▸ DIRECTIONS FOR THIS TASK: Below is a block of data; give all of it again word for word.

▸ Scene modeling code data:

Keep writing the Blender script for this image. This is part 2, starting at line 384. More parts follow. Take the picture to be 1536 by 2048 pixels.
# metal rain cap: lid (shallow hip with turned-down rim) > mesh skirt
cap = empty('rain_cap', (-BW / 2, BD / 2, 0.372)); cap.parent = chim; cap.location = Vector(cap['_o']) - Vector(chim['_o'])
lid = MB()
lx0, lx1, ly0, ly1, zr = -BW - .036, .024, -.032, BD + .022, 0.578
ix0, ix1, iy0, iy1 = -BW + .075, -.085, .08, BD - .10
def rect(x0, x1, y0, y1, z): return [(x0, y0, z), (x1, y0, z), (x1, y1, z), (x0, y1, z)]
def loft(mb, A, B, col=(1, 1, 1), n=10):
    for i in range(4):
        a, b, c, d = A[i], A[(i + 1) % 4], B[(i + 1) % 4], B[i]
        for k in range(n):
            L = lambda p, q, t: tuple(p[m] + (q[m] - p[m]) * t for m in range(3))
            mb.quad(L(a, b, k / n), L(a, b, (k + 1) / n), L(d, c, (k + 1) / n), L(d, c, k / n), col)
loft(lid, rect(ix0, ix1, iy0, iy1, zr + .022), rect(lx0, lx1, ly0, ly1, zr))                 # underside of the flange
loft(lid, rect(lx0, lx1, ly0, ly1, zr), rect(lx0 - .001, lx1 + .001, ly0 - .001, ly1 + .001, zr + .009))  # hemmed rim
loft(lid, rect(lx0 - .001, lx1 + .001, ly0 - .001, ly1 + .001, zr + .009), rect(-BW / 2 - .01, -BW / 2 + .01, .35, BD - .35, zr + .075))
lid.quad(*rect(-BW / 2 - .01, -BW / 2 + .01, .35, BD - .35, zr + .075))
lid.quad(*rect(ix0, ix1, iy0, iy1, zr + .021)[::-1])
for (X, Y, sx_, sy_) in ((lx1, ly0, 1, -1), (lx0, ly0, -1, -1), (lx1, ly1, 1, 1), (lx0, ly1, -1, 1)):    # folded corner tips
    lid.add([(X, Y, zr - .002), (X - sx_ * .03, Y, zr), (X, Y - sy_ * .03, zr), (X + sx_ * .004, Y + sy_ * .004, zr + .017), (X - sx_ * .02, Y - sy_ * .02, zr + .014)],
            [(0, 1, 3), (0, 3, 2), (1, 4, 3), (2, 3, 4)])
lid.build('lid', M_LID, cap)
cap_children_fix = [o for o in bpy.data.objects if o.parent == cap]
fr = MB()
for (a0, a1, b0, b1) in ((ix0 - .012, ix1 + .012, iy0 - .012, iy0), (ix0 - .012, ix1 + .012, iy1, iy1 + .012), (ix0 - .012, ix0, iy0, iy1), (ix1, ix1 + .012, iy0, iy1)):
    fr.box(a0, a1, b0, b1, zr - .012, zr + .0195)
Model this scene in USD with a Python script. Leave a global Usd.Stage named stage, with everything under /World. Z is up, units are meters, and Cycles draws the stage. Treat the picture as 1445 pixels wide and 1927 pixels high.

▸ SOLUTION BELOW:
Keep writing the Blender script for this image. This is part 2, starting at line 384. More parts follow. Take the picture to be 1536 by 2048 pixels.
# metal rain cap: lid (shallow hip with turned-down rim) > mesh skirt
cap = empty('rain_cap', (-BW / 2, BD / 2, 0.372)); cap.parent = chim; cap.location = Vector(cap['_o']) - Vector(chim['_o'])
lid = MB()
lx0, lx1, ly0, ly1, zr = -BW - .036, .024, -.032, BD + .022, 0.578
ix0, ix1, iy0, iy1 = -BW + .075, -.085, .08, BD - .10
def rect(x0, x1, y0, y1, z): return [(x0, y0, z), (x1, y0, z), (x1, y1, z), (x0, y1, z)]
def loft(mb, A, B, col=(1, 1, 1), n=10):
    for i in range(4):
        a, b, c, d = A[i], A[(i + 1) % 4], B[(i + 1) % 4], B[i]
        for k in range(n):
            L = lambda p, q, t: tuple(p[m] + (q[m] - p[m]) * t for m in range(3))
            mb.quad(L(a, b, k / n), L(a, b, (k + 1) / n), L(d, c, (k + 1) / n), L(d, c, k / n), col)
loft(lid, rect(ix0, ix1, iy0, iy1, zr + .022), rect(lx0, lx1, ly0, ly1, zr))                 # underside of the flange
loft(lid, rect(lx0, lx1, ly0, ly1, zr), rect(lx0 - .001, lx1 + .001, ly0 - .001, ly1 + .001, zr + .009))  # hemmed rim
loft(lid, rect(lx0 - .001, lx1 + .001, ly0 - .001, ly1 + .001, zr + .009), rect(-BW / 2 - .01, -BW / 2 + .01, .35, BD - .35, zr + .075))
lid.quad(*rect(-BW / 2 - .01, -BW / 2 + .01, .35, BD - .35, zr + .075))
lid.quad(*rect(ix0, ix1, iy0, iy1, zr + .021)[::-1])
for (X, Y, sx_, sy_) in ((lx1, ly0, 1, -1), (lx0, ly0, -1, -1), (lx1, ly1, 1, 1), (lx0, ly1, -1, 1)):    # folded corner tips
    lid.add([(X, Y, zr - .002), (X - sx_ * .03, Y, zr), (X, Y - sy_ * .03, zr), (X + sx_ * .004, Y + sy_ * .004, zr + .017), (X - sx_ * .02, Y - sy_ * .02, zr + .014)],
            [(0, 1, 3), (0, 3, 2), (1, 4, 3), (2, 3, 4)])
lid.build('lid', M_LID, cap)
cap_children_fix = [o for o in bpy.data.objects if o.parent == cap]
fr = MB()
for (a0, a1, b0, b1) in ((ix0 - .012, ix1 + .012, iy0 - .012, iy0), (ix0 - .012, ix1 + .012, iy1, iy1 + .012), (ix0 - .012, ix0, iy0, iy1), (ix1, ix1 + .012, iy0, iy1)):
    fr.box(a0, a1, b0, b1, zr - .012, zr + .0195)
Model this scene in USD with a Python script. Leave a global Usd.Stage named stage, with everything under /World. Z is up, units are meters, and Cycles draws the stage. Treat the picture as 1445 pixels wide and 1927 pixels high.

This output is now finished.